Magazine Culture
Nous sommes encore au tout début du siècle qui vient. Certains disent : du millénaire. En novembre, Michel Jonasz fait paraître un disque dont la pochette le présente enfant, souriant, au milieu d’un décor urbain en effet très urbain : Michel et son petit tambour, la sœur de Michel et son ours en peluche, l’ensemble en apparence colorisé comme les vieux films et derrière eux le sépia des années cinquante, fauteuils en osier et voitures dont les marques sont vos amies. En décembre de la même année, soit sept semaines plus tard, Alain Bashung sort quant à lui un album à la couverture on ne peut plus sobre. Pas de texte, seule une photographie en noir et blanc où il figure debout, majestueux et grave, au milieu d’un sous-bois.

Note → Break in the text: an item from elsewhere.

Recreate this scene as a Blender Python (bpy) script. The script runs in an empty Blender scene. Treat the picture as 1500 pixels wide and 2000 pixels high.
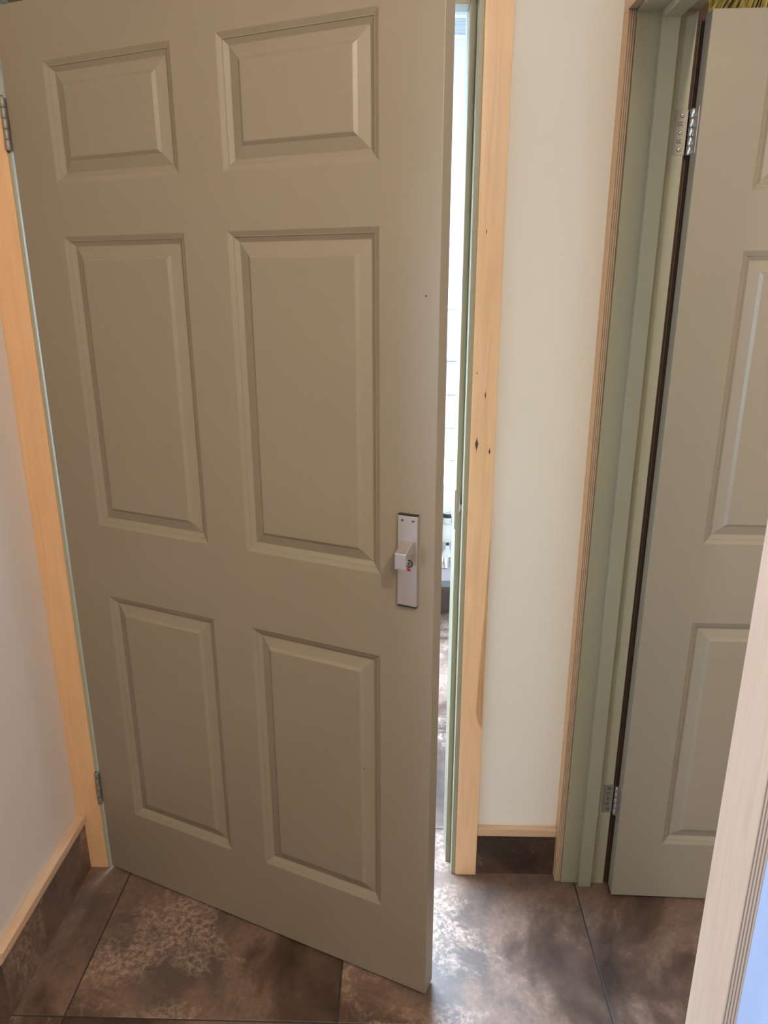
import bpy, bmesh, math, random
from mathutils import Matrix, Vector
random.seed(7)
S = bpy.context.scene
COL = S.collection

# ------------------------------------------------------------------ camera
cam_d = bpy.data.cameras.new('camera')
cam = bpy.data.objects.new('camera', cam_d); COL.objects.link(cam)
RGT = Vector((0.9996, 0.0272, -0.0011)); FWD = Vector((-0.02622, 0.95335, -0.30071))
FWD.normalize(); RGT = (RGT - FWD * RGT.dot(FWD)).normalized(); UPV = RGT.cross(FWD)
M = Matrix((RGT, UPV, -FWD)).transposed().to_4x4()
M.translation = Vector((0.7952, -1.6183, 1.5450))
cam.matrix_world = M
cam_d.sensor_fit = 'HORIZONTAL'; cam_d.sensor_width = 36.0
cam_d.lens = 1435.73 / 1500 * 36.0
cam_d.clip_start = 0.02
S.camera = cam

# ------------------------------------------------------------------ sky and exposure
w = bpy.data.worlds.new('sky'); S.world = w; w.use_nodes = True
bg = w.node_tree.nodes['Background']
bg.inputs[0].default_value = (0.58, 0.76, 1.0, 1); bg.inputs[1].default_value = 100.0
S.view_settings.view_transform = 'Standard'; S.view_settings.look = 'None'
S.view_settings.exposure = 0.0; S.view_settings.gamma = 1.0
S.view_settings.use_curve_mapping = False

def portal(name, loc, rot, sx, sy):          # sampling aid only: guides sky light through a window opening
    l = bpy.data.lights.new(name, 'AREA'); l.shape = 'RECTANGLE'; l.size = sx; l.size_y = sy
    l.cycles.is_portal = True
    o = bpy.data.objects.new(name, l); COL.objects.link(o); o.location = loc; o.rotation_euler = rot
portal('rooflight_portal', (0.2, 0.775, 2.75), (0, 0, 0), 1.8, 1.15)
portal('lobby_window_portal', (-1.56, -2.43, 1.275), (0, -math.pi/2, 0), 0.95, 0.62)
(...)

Pour différents qu’ils paraissent, ces deux disques ne cessent pourtant de s’entremêler dans l’esprit de qui les écoute, tout à tour, à distance, de temps en temps. « L’irréel », destination suspendue vers laquelle Bashung se promet d’aller en répétant la question « Y seras-tu ? », lorgne un temps sur la bande-son d’un surprenant film muet, puis, avant de laisser place à un poème énervé de Robert Desnos, donne sur une passerelle menant aux doux accords du « Modern Hôtel », ballade dans laquelle Jonasz se montre autant écrivain des notes que des larmes : « Le Modern Hôtel / Une parenthèse dans nos mémoires / Presque irréelle / Tu t’en rappelles ». Cela a beau être irréel, nous ne sommes pas moins passés de l’un à l’autre. Du rire aux larmes.
Et ce rire et ces larmes, cette larme écrasée sous les rires, ces mouvements d’humeurs ne sont pas nécessairement distribués comme on pourrait s’y attendre. Contrairement à ce que laissaient présager les pochettes, par exemple, celui qui rit (certes de manière sardonique) est bien Bashung et celui qui pleure, Jonasz. L’opus de Alain-Jean-qui-rit, « L’imprudence », est une exhortation à la révolte intérieure, une ouverture à fond les ballons des valves vitales. L’oeuvre de Michel-Jean-qui pleure, « Où vont les rêves », elle, est un gros chagrin devant la beauté amoindrie d’une nostalgie pratique. « Désormais je me dore / à la crypte des monastères / je me dore à l’ordinaire / à tombeau ouvert / à la chaleur humaine » dit le rieur dans un cri de hyène ; « J’arrive à huit heures précises / Au bureau de l’entreprise / Et la vie qui m’paralyse / Comme pour tout le monde » lui répond le pleureur de la porte de Vanves.